Sweden is set to deliver its biggest military assistance package yet to Ukraine. Stockholm said it was set to deliver an arms package worth $287 million.
Swedish Prime Minister Ulf Kristersson said Wednesday that they are set to deliver a military assistance package worth $287 million to Ukraine, its biggest package of military support yet. The new military aid package would now include an air defense system and ammunition from its military stockpile.
“It’s a bigger military support package than all eight previous packages combined,” Kristersson told a news conference. “It’s the single largest we’ve done, and we follow exactly the Ukrainian priority list of what they themselves think they need just now.”
Kristersson said the Swedish government was closely monitoring the developments surrounding the recent explosion in Poland near the Ukrainian border on Tuesday. Kristersson said that more information was needed to determine what actually took place.
Kristersson’s predecessor, under the Socialist Democrat Party, previously agreed to several tranches of humanitarian and military aid to Ukraine, which is worth over one billion crowns. Ukraine has long requested an Archer artillery system, but the system is not included in the current military package. However, Swedish defense minister Pal Jonson did not rule out including the system in a future military aid package, adding that more aid would be coming.
On the same day, European Commission Chief Ursula von der Leyen said the G7 and NATO countries at a meeting would continue to support Ukraine for as long as it is needed in recorded remarks condemning Russia’s acts in Ukraine.
In her remarks, von der Leyen said that the participants were prepared to assist Poland in a probe over the investigations following the missile incident that followed Russia’s barrage of attacks on Ukraine’s energy and civilian infrastructure.
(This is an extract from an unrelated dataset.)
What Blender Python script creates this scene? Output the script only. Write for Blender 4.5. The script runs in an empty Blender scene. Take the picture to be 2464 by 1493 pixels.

The NATO alliance chief Jens Stoltenberg also said that while the blast in Poland was of a Ukrainian air defense rocket, Russia was ultimately responsible as it invaded Ukraine back in February. The missile that landed in a Polish grain facility killed two people and raised concerns that the war may spill over onto the neighboring countries.
Stoltenberg told reporters that while the missile having unlikely come from Russia eased the pressure, it did not mean that Moscow was not to blame.